** START OF DATA ROWS **

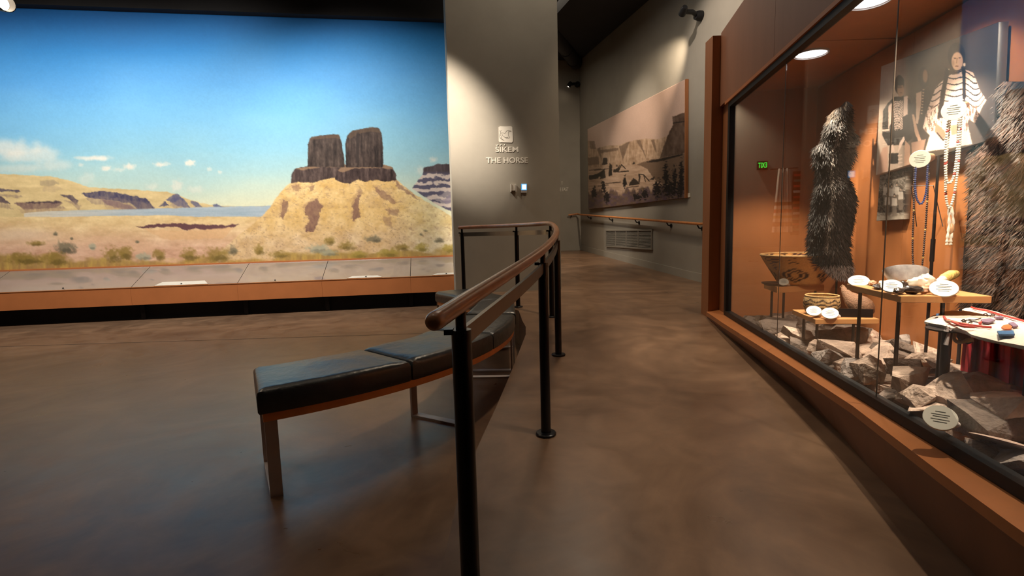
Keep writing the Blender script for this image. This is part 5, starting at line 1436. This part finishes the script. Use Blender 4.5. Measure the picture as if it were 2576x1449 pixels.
# ---------------- beaded hide on its post, and red cloth below
bh = empty('beaded_hide', ATZ(2400, 830, .80), 'cream beaded hide with red cords lying flat on black post', 'hide')
def Z9(P): return [(2300 + a * .1518, 740 + b * .1518) for a, b in P]
top_ = Z9([(170, 425), (300, 370), (420, 335), (480, 300), (620, 265), (760, 268), (850, 235), (930, 212), (1060, 232), (1200, 252), (1350, 290), (1500, 330), (1650, 385), (1818, 440), (2100, 530)])
bot_ = Z9([(170, 440), (280, 478), (390, 500), (500, 520), (560, 538), (620, 555), (730, 580), (850, 610), (950, 655), (1050, 690), (1220, 735), (1400, 770), (1600, 815), (1818, 862), (2100, 925)])
nv = 14; vs = []; cs = []
for i, (a_, b_) in enumerate(zip(top_, bot_)):
    A3, B3 = ATZ(*a_, .80), ATZ(*b_, .80)
    for k in range(nv + 1):
        u = k / nv; p = A3.lerp(B3, u); e = min(u, 1 - u, i / 14 * 1.0 + .0)
        z = .80 + .010 * min(1, e * 8) + mnoise.noise(Vector((p.x * 14, p.y * 14, 0))) * .006
        vs.append((p.x, p.y, z))
        n1 = mnoise.noise(Vector((p.x * 7, p.y * 7, 3)))
        cs.append(np.array([.74, .66, .58]) * (1 + .2 * n1))
nt_ = len(vs); fs = []
for i in range(len(top_) - 1):
    for k in range(nv): a_ = i * (nv + 1) + k; fs.append((a_, a_ + nv + 1, a_ + nv + 2, a_ + 1))
for v in list(vs): vs.append((v[0], v[1], .788)); 
cs = cs + [c * .6 for c in cs]
m_ = nv + 1; NR = len(top_)
for i in range(NR - 1):
    for k in (0, nv): a_ = i * m_ + k; fs.append((a_, a_ + m_, a_ + m_ + nt_, a_ + nt_))
    for k in range(nv): a_ = nt_ + i * m_ + k; fs.append((a_, a_ + 1, a_ + m_ + 1, a_ + m_))
for i in (0, NR - 1):
    for k in range(nv): a_ = i * m_ + k; fs.append((a_, a_ + 1, a_ + 1 + nt_, a_ + nt_))
hmb = MB(); hmb.add(vs, fs, True); hmb.build('hide', M_HIDE, bh, cols=np.array(cs))
M_REDC = mat('red_cord', (.48, .05, .04), .6, var=.2); M_BLUEP = mat('blue_beadwork', (.06, .16, .34), .5, var=.2, scale=90); M_ORNG = mat('orange_beadwork', (.62, .16, .05), .5, var=.2, scale=90); M_PURP = mat('purple_beadwork', (.20, .13, .20), .6, var=.2, scale=90)
def hz_(P, dz=.018): return [ATZ(*p, .80 + dz) for p in Z9(P)]
for P, mt in [([(950, 218), (1060, 250), (1180, 265), (1300, 300), (1450, 345), (1600, 385), (1818, 445), (2000, 500)], M_REDC), ([(490, 375), (540, 425), (700, 465), (850, 505), (960, 515), (1100, 535), (1280, 548)], M_REDC), ([(560, 425), (700, 490), (800, 530), (1000, 545)], M_REDC), ([(540, 440), (760, 480), (900, 500)], M_TANS)]:
    MB().tube(catmull(hz_(P), 5), .0045, 8).build('cord', mt, bh)
def patch(P, mt, name='beadwork'):
    q = hz_(P, .016); n = len(q); vs = q + [p + Vector((0, 0, .006)) for p in q]
    MB().add(vs, [tuple(range(n))[::-1], tuple(range(n, 2 * n))] + [(i, (i + 1) % n, n + (i + 1) % n, n + i) for i in range(n)]).build(name, mt, bh)
patch([(1370, 635), (1640, 625), (1665, 690), (1400, 690)], M_BLUEP); patch([(1470, 540), (1560, 520), (1620, 560), (1590, 600), (1500, 605), (1440, 570)], M_ORNG); patch([(1100, 440), (1260, 420), (1340, 450), (1230, 490), (1130, 480)], M_PURP)
patch([(1060, 480), (1130, 470), (1110, 500), (1070, 500)], M_REDC); patch([(1560, 500), (1640, 480), (1720, 545), (1640, 560)], M_PURP); patch([(360, 345), (410, 340), (400, 362), (360, 362)], M_BLUEP); patch([(735, 265), (790, 258), (790, 275), (740, 280)], M_BLUEP)
patch([(1320, 395), (1450, 385), (1480, 410), (1350, 412)], M_PURP)
for P in [[(780, 440), (820, 420), (850, 450), (800, 460), (880, 430), (950, 450), (900, 470), (980, 455), (1060, 470)], [(1140, 340), (1190, 320), (1220, 350), (1270, 350), (1300, 325), (1330, 350), (1290, 360)], [(900, 420), (1000, 430), (1100, 400)]]:
    MB().tube(catmull(hz_(P, .015), 4), .0022, 6).build('stitching', M_HORN, bh)
for P in [[(520, 520), (540, 570), (525, 620)], [(560, 540), (600, 580), (570, 600)], [(585, 600), (560, 700), (520, 840)]]:
    q = Z9(P); MB().tube([AT(*p, 1.93) for p in q], [.004, .006, .008], 8).build('fringe', M_PEGW, bh)
ps = empty('hide_post', AT(2385, 1020, 1.9), 'tall tapered black post carrying the beaded hide', 'stand')
pt = AT(2383, 825, 1.98); MB().tube([(pt.x, pt.y, .41), (pt.x, pt.y, .786)], [.015, .018], 14).build('post', M_ROD, ps)
MB().lathe([(0, -.006), (.07, -.006), (.07, 0), (0, 0)], (pt.x, pt.y, .787), 20, None, False).build('top_plate', M_ROD, ps)
pt2 = ATZ(2600, 830, .788); MB().tube([(pt2.x, pt2.y, .41), (pt2.x, pt2.y, .786)], .016, 12).build('rear_leg', M_ROD, ps)
hk2 = empty('bone_hook', AT(2420, 860, 2.05), 'curved yellow bone hook hanging under the beaded hide', 'hook')
MB().tube(catmull([AT(2405, 832, 2.05), AT(2400, 850, 2.04), AT(2406, 859, 2.03), AT(2418, 861, 2.02), AT(2432, 857, 2.01), AT(2448, 854, 2.0)], 5), [.007] * 20 + [.009] * 6, 10).build('hook', mat('bone', (.55, .38, .18), .5, var=.2), hk2)
MB().tube([AT(2415, 826, 2.06), AT(2422, 845, 2.07), AT(2440, 862, 2.06)], [.014, .022, .012], 10).build('leather_wrap', mat('dark_leather', (.10, .055, .035), .7, var=.3, bump=.4), hk2)
rc = empty('red_cloth', BI(2480, 985, .1), 'pleated red cloth hanging below the beaded hide', 'cloth')
vs = []; fs = []; nu = 60; nv = 10
def cl_pt(u, v):
    x0 = np.interp(v, [0, 1], [2428, 2408]); x = x0 + (2700 - x0) * u; y = 805 + (1010 - 805) * v
    return BI(x, y, .16 + .030 * sin(u * 34) * (.3 + .7 * v) + .012 * sin(u * 71 + 2))
for off in (0, .006):
    for i in range(nu + 1):
        for k in range(nv + 1): p = cl_pt(i / nu, k / nv) - BN * off; p.z = max(p.z, .43); vs.append(p)
S_ = (nu + 1) * (nv + 1)
for o_ in (0, S_):
    for i in range(nu):
        for k in range(nv): a_ = o_ + i * (nv + 1) + k; fs.append((a_, a_ + nv + 1, a_ + nv + 2, a_ + 1))
MB().add(vs, fs, True).build('cloth', mat('red_wool', (.66, .022, .04), .9, var=.15, scale=12), rc)

# ================================================================== THINGS ROUND THE CORNER (seen mirrored in the case glass)
bl = empty('striped_blanket', (-.21, 13.1, .95), 'white blanket with brown and red stripes on the far end wall', 'blanket')
def bl_pt(u, v, o=0):
    w_ = .20 + .16 * v; x = -.21 + (u - .5) * 2 * w_ * .62; z = 2.525 - 1.50 * v
    return Vector((x, 13.10 + .035 * sin(u * 19) - o, z))
vs = []; cs = []; fs = []; nu, nv = 30, 70
for o_ in (0, .01):
    for i in range(nv + 1):
        v = i / nv
        col = (.75, .70, .62)
        for a_, b_, cc in [(.52, .58, (.10, .05, .035)), (.64, .69, (.45, .04, .03)), (.73, .78, (.45, .30, .09)), (.83, .90, (.10, .05, .035))]:
            if a_ <= v <= b_: col = cc
        for k in range(nu + 1): vs.append(bl_pt(k / nu, v, o_)); cs.append(col)
S_ = (nu + 1) * (nv + 1)
for o_ in (0, S_):
    for i in range(nv):
        for k in range(nu): a_ = o_ + i * (nu + 1) + k; fs.append((a_, a_ + 1, a_ + nu + 2, a_ + nu + 1))
MB().add(vs, fs, True).build('cloth', M_HIDE, bl, cols=np.array(cs))
MB().tube([(-.50, 13.1, 2.52), (.08, 13.1, 2.52)], .012, 8).build('hanging_rod', M_BLACK, bl)
for x_ in (-.48, .06): MB().tube([(x_, 13.21, 2.52), (x_, 13.09, 2.52)], .010, 8).build('bracket', M_BLACK, bl)
ss = empty('woven_sash', (-.54, 13.15, .95), 'dark sash with red white and teal bars on the far end wall', 'sash')
MB().box((-.54, 13.19, 1.70), .26, .012, 1.5).build('backing', M_DARK, ss)
for k, cc in enumerate(['r', 't', 'r', 'w', 'r', 'o', 'r', 'w', 't', 'r', 't']):
    mt = {'r': mat('sash_red', (.75, .04, .02), .6), 't': mat('sash_teal', (.03, .25, .20), .6), 'w': mat('sash_white', (.8, .8, .75), .6), 'o': mat('sash_orange', (.8, .16, .02), .6)}[cc]
    MB().box((-.54, 13.178, 2.36 - k * .128), .20, .012, .055).build('bar', mt, ss)
ex = empty('exit_sign', (.25, 13.2, 2.6), 'small green lit exit sign on the far end wall', 'sign')
MB().box((.25, 13.175, 2.63), .24, .045, .20).build('housing', M_BLACK, ex)
lettering_ex = lettering('tmp_letters', 'EXIT', Vector((.155, 13.151, 2.575)), None, Vector((1, 0, 0)), Vector((0, 0, 1)), .19, .12, .004, M_EXIT, None, None, nrm=(0, -1, 0))
for ch in list(lettering_ex.children):
    ch.parent = None; ch.matrix_world = Matrix.Identity(4); attach(ch, ex)
bpy.data.objects.remove(lettering_ex)
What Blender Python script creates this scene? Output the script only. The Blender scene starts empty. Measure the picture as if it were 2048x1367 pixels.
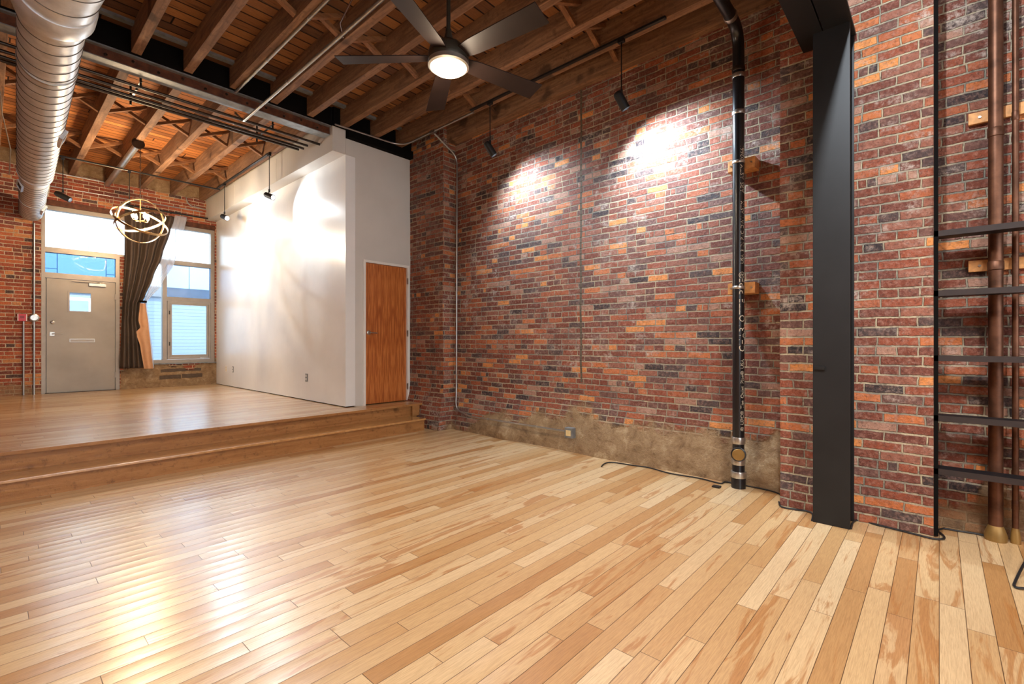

** END OF DATA ROWS **

THE TASK
Find the lines above that include the string "this" and copy them.

WRITTEN REPLY
Keep writing the Blender script for this image. This is part 5, starting at line 1436. This part finishes the script. Use Blender 4.5. Measure the picture as if it were 2576x1449 pixels.
What Blender Python script creates this scene? Output the script only. The Blender scene starts empty. Measure the picture as if it were 2048x1367 pixels.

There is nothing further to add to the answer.